A few days ago I was looking at the Portland Museum of Art's website and came across this painting from early in Charles Burchfield's career. Erin Damon, the Museum's Assistant Registrar, told me the Museum purchased the piece in 1998. Well, they got a really nice one!

The giant tree seems not only alive, it commands the surrounding  field.  It adeptly solves the challenges that come when an artist paints the colors of summer foliage. As commonplace as greens and yellow-greens are in that season, I know from my long experience as a landscape painter they're devilishly hard to make work in a painting. The way Burchfield tackles this teaches us a lot about the language of painting.
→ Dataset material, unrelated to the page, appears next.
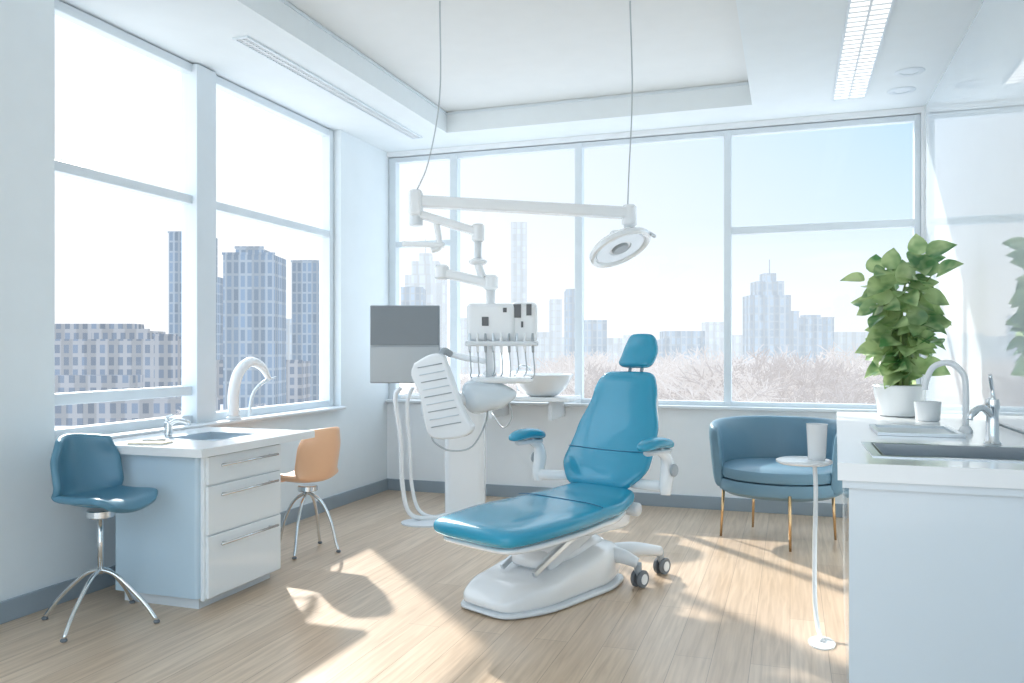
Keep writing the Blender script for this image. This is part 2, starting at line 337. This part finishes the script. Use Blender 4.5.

Burchfield doesn't worry about color in the beginning. Color probably is the most delightful aspect in painting, but by itself it tends to be formless. It needs a structure of shapes to hold it like a vessel. So usually he began his works with practiced drawing in black and white- concentrating on making believable shapes that surprise our eye. He was really good at that.




He imagines his giant tree as if it was a huge egg shape- at least the top 2/3 of one.  Critically Burchfield interrupts that shape with irregularly placed holes in the foliage where we can see through the tree to the background. These interruptions are a surprising counter-rhythm to what could have been a too simple massive egg form. 

The sunlight casts a gradation over the tree that the artist radically simplifies into 4 or 5 greens ranging from very warm yellow green to a cooler green in the shadows. He adds further unpredictable gestures with the half dozen darkest green accents. They follow a pattern your eye can't predict ahead of time, suggesting there's more to this tree's personality than we first thought.




A final thing to mention is the way Burchfield creates a massiveness to his tree- it's nothing less than imposing. One of the reasons its volume expresses itself so forcefully is the way the outer edge of the tree is softened all the way around, as if it's out of focus. Only in the center of the tree, which is closer to us, does Burchfield place his high contrast sharp edges, pushing these limbs closer to our space.